Auditor’s liability
Legal liabilities of auditors as public accountant results from litigations that are based on contract laws or negligence tort action. Many of the related lawsuits stems from claim in breach –of –contract , in that the auditing services were not carried out as agreed upon. Therefore, when an individual or firm considers that they have been injured by the auditor and results to a lawsuit, they generally ascribe to the probable causes of action that consist of tort , fraud , deceit or the breach of agreement of the contract and the available professional standards (Rittenberg, Johnstone & Gramling, 2011).
The common law mostly places the burden of affirmative proof on the client or plaintiff. The plaintiffs have to proof that they suffered losses or were damaged, a beneficiary relationship existed between them and the defendant, the auditors’ advices were misleading or faulty and that they relied on the provided advice to make investment decisions. Moreover, the plaintiffs have to prove that the auditors’ advice directly resulted to cause if such losses and that there was negligence, gross negligent, deceit which makes the auditors responsible (Rittenberg, Johnstone & Gramling, 2011). The clients may sue the auditor for the breach of contract if there is direct involvement relationship between the parties – Privity. Where such relationship exists, the plaintiff will only be required to prove that the defendant auditor was negligent by not showing reasonable care while performing his professional duties in offering advice to the client. Auditors will be held negligent if the client proof that they were not reasonable careful in offering them the investment advice they needed before making a decision. The auditor owes a duty of care to contractual client because of the privity of this contract (Rittenberg, Johnstone & Gramling, 2011).

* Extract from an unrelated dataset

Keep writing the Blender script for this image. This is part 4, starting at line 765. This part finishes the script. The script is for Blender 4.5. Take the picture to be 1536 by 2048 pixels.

The PWC had been accused “extraordinary and egregious” negligence by approving the client’s off-balance-sheet accounting in some transactions related to European Sovereign debt and the decision by the client to ignore recording valuation allowance against the company’s deferred Tax Asset before September 2011. In such a case, the client should be able to show that the auditor intentionally or negligently provided the advice, but should also prove that it did not take part in the accounting decision that led to the losses or damages. The court would have to determine if the client displayed unconscionable conduct that makes the wrong conduct of the auditor against whom the damages are attributed to be at least equal to that of the client. The client should not bear part of the blame if he provided accurate financial statements to the auditor or if such statements were inaccurate, the action was not intentional (Knechel, 2013).
The case relate to auditors offering professional opinion regarding the unascertainable expected results in future. The auditor should not be held liable for the advices if they had agreed with the client that the problem may be complicated and thus, should be allowed for future revisions and liability is only placed on the auditor if the enquiries on the financial condition of the market were not extensive enough to allow for better forecasting. However, there many factors that could lead to losses or damages after the auditors’ advices are utilized (Newman, Patterson, & Smith, 2005). The factors can be external and the may be unforeseeable and this makes the auditor not liable.
References
Knechel, W. R. (2013). Do auditing standards matter?. Current Issues in Auditing, 7(2), A1-A16.
Rittenberg, L. E., Johnstone, K. M., & Gramling, A. A. (2011). Auditing. Mason, Ohio: South-Western.925-927
Newman, D. P., Patterson, E. R., & Smith, J. R. (2005). The role of auditing in investor protection. The Accounting Review, 80(1), 289-313.